Potenza

Dizionario di filosofia (2009)

potenza


Nel pensiero greco classico, il concetto filosofico della p. (gr. δύναμις, lat. potentia) si riferisce essenzialmente alla considerazione ontologica delle cose, riguarda cioè il problema dell’oggettivo divenire del mondo. Il divenire infatti non poteva non apparire (e tale apparve all’eleatismo e alle altre scuole eleatizzanti, come la megarica) radicalmente impossibile e inconcepibile se interpretato come assoluto passaggio dal non-essere all’essere o dall’essere al non-essere oppure come passaggio dal ‘possibile’ (tale è un evento prima che accada) al ‘necessario’ (tale è l’evento dopo che è accaduto). A risolvere queste aporie è volta la dottrina aristotelica del divenire, per la quale p. (δύναμις) designa il carattere di ogni realtà in quanto capace di divenire, e cioè di rendere esplicita una forma implicita, raggiungendo con ciò un superiore grado di perfezione.

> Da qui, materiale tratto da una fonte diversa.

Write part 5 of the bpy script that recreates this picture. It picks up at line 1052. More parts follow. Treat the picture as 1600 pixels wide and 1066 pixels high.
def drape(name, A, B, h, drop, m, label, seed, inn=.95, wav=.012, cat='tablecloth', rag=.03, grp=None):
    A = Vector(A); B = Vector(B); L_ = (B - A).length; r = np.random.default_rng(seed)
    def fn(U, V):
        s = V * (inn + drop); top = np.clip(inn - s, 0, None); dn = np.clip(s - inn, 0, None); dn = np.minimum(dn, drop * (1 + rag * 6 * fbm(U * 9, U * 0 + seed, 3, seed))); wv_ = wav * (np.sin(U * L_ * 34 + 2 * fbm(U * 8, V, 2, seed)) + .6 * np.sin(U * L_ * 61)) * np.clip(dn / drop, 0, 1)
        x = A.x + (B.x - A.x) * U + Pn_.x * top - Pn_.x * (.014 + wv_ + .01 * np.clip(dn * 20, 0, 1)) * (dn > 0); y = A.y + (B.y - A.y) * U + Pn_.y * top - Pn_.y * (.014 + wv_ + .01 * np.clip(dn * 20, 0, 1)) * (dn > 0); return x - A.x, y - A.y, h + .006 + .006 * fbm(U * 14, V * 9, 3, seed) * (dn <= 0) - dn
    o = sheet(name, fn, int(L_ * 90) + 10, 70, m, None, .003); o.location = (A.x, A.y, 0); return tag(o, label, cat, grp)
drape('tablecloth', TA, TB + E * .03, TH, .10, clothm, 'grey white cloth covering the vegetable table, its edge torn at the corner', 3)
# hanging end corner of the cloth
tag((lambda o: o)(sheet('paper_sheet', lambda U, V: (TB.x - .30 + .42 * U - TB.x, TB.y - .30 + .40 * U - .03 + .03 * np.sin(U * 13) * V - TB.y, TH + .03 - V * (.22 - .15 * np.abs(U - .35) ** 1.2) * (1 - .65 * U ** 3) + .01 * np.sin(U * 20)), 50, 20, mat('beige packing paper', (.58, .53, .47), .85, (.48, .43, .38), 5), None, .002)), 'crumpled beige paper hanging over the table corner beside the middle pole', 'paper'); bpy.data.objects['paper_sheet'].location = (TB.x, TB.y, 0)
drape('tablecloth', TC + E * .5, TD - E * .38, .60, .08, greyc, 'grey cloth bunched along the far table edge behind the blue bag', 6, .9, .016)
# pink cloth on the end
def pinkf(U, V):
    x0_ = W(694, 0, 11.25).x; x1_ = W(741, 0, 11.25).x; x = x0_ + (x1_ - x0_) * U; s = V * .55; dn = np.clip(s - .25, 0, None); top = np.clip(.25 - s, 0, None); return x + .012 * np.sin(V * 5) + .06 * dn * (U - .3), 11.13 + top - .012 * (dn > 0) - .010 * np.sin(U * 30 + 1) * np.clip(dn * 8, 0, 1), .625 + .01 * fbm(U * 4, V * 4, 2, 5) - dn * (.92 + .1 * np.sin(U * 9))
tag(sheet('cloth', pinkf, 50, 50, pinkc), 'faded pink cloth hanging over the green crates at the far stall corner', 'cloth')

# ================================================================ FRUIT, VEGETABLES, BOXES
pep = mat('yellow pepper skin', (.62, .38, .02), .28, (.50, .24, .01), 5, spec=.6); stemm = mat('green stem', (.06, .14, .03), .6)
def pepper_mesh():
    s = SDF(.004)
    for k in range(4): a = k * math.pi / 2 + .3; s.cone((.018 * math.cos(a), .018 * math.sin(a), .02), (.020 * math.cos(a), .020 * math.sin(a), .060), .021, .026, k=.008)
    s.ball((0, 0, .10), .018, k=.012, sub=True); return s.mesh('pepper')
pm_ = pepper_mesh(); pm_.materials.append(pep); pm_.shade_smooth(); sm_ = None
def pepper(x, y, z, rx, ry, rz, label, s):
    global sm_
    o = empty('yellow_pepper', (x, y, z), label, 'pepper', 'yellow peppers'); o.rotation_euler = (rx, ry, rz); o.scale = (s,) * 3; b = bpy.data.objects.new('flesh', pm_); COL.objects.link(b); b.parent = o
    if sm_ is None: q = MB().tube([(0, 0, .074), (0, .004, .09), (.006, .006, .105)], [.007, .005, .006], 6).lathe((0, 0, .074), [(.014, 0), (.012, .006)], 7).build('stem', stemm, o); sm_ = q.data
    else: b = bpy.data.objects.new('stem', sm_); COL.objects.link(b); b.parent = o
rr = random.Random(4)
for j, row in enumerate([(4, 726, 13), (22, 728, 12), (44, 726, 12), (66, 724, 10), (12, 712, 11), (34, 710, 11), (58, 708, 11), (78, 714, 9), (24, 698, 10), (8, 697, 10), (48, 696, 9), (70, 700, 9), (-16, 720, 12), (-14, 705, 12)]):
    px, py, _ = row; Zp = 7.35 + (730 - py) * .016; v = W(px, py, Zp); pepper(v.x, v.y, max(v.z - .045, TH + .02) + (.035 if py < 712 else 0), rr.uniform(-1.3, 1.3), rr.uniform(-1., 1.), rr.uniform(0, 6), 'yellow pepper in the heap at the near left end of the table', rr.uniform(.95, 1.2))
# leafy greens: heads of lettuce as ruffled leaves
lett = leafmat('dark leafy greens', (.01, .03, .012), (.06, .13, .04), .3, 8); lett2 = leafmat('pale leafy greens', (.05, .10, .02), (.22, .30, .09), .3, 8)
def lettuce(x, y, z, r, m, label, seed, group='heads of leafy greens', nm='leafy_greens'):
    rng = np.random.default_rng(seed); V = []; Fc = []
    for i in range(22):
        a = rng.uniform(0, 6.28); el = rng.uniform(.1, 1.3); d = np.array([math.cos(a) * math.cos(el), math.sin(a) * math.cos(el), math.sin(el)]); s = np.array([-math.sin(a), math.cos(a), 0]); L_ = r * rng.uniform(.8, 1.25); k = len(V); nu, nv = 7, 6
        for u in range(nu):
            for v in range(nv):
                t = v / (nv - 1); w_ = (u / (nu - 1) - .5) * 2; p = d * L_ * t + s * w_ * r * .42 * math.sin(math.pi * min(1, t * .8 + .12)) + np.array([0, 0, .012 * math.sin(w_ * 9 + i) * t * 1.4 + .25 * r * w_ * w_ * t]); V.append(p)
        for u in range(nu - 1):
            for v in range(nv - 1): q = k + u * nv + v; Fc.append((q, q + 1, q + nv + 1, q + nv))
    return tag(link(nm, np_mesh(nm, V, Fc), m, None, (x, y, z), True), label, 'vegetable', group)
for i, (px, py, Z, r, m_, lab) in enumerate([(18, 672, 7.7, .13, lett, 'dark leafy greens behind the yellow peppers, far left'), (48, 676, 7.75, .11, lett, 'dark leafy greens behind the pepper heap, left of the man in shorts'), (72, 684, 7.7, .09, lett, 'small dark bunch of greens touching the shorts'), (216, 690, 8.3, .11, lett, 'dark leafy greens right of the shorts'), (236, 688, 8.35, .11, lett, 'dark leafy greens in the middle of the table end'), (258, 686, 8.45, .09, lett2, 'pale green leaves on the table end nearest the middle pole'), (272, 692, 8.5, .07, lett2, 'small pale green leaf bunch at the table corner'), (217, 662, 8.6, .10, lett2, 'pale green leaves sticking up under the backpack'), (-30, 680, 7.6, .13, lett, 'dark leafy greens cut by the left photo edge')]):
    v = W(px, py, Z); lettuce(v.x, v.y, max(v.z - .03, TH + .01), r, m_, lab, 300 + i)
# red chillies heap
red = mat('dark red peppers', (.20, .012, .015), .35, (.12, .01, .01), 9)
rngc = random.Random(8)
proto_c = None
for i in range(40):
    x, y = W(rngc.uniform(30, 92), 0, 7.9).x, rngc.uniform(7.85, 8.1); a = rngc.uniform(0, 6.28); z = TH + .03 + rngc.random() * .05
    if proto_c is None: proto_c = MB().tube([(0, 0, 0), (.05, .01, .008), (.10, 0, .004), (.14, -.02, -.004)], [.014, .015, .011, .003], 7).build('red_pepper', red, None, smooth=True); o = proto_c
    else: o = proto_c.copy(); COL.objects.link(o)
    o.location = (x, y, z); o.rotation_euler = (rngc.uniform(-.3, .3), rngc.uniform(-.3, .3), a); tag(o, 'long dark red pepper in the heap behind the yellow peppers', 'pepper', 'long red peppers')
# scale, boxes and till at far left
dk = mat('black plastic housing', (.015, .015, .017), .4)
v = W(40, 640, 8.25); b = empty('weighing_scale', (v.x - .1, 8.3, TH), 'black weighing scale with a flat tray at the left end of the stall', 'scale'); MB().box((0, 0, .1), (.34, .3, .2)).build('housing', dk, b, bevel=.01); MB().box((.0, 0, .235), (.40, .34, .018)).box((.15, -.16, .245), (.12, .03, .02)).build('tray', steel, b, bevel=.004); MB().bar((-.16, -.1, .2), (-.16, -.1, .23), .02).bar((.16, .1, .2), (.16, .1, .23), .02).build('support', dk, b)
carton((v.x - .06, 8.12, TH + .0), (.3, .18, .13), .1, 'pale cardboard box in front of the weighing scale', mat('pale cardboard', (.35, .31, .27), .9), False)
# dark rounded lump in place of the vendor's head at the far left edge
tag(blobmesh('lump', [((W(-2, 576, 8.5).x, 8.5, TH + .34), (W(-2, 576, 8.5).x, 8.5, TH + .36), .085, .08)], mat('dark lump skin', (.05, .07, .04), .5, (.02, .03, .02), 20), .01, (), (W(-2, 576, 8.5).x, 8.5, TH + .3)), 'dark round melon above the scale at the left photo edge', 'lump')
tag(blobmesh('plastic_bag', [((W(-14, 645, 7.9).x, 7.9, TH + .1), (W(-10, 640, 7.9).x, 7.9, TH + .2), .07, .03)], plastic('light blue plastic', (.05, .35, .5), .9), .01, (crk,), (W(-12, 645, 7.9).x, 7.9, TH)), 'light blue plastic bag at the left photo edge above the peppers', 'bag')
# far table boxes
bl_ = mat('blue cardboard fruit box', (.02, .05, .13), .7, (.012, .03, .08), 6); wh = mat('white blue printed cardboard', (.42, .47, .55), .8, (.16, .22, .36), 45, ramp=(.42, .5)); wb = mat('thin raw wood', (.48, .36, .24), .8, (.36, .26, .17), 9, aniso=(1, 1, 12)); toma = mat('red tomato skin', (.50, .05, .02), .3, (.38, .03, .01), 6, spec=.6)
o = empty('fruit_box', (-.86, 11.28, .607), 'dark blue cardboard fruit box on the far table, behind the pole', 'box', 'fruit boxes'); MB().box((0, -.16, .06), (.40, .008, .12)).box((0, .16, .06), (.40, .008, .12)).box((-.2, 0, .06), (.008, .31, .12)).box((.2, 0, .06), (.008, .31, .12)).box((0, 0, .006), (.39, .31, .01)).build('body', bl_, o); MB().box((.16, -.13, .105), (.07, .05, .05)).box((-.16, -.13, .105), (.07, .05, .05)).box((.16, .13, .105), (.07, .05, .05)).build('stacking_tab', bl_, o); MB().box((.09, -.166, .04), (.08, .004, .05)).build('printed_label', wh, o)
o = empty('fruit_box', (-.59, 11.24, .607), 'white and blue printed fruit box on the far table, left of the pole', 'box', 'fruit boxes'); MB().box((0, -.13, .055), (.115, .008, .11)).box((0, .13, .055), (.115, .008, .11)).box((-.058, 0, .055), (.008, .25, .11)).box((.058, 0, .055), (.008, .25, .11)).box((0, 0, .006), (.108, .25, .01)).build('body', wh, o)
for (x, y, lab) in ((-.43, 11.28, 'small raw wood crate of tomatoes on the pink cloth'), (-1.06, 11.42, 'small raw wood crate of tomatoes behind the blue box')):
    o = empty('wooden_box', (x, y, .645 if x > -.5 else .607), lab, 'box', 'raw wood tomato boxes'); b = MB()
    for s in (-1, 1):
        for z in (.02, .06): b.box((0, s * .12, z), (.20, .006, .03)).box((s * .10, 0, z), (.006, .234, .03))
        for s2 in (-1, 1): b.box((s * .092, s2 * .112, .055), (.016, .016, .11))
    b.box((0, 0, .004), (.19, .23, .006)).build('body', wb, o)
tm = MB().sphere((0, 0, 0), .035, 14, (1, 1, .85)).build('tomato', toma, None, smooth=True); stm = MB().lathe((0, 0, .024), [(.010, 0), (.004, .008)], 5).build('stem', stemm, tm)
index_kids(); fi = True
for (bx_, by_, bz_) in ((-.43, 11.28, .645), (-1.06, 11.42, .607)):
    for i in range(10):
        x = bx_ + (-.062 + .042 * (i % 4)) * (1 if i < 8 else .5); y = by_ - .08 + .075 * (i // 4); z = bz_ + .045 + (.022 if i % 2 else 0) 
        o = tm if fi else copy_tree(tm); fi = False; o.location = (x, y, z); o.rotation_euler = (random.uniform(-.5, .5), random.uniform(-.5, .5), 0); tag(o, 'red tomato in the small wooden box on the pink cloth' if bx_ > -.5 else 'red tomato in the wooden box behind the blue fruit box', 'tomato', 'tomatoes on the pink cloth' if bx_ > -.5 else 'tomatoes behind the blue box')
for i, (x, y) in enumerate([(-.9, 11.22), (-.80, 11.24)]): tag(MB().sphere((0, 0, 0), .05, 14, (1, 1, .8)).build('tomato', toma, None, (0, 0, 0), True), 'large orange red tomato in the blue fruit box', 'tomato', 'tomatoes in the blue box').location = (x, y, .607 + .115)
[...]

P. è la materia, mentre «atto» (ἐνέργεια) è la forma che da tale p. si sviluppa (per es., il seme è la pianta in p., la pianta è il seme in atto). E poiché l’«essere in p.» resta inferiore all’«essere in atto», la realtà perfetta (Dio) è concepita come affatto scevra di p., «atto puro», cioè mera contemplazione di sé o «pensiero di pensiero». Nell’ambito di questo concetto generale, Aristotele precisa poi più specificamente le varie modalità della p., distinguendo tra p. attiva, che è capacità di determinare un mutamento in altro o in sé stesso, p. passiva, che è correlativamente la capacità di subire questo stesso tipo di mutamento, e aggiungendo poi altre due connotazioni, l’una riguardante la capacità di mutare o subire la mutazione in meglio anziché in peggio, l’altra riguardante la capacità di non subire affatto mutazioni. Le diverse accezioni, fissate da Aristotele, del concetto di p. sono praticamente rimaste invariate nel pensiero filosofico fino al 18° sec. (ne è un esempio il sistema di Wolff), anche se utilizzate in contesti spesso molto diversi da quello in cui erano state formulate. Nell’elaborazione della propria concezione antimeccanicistica della natura, Schelling si servirà invece del concetto di p. per indicare i diversi gradi attraverso i quali di articola il dinamismo della natura, ciascuno dei quali è concepito come ripetizione, a un livello più elevato, del grado inferiore.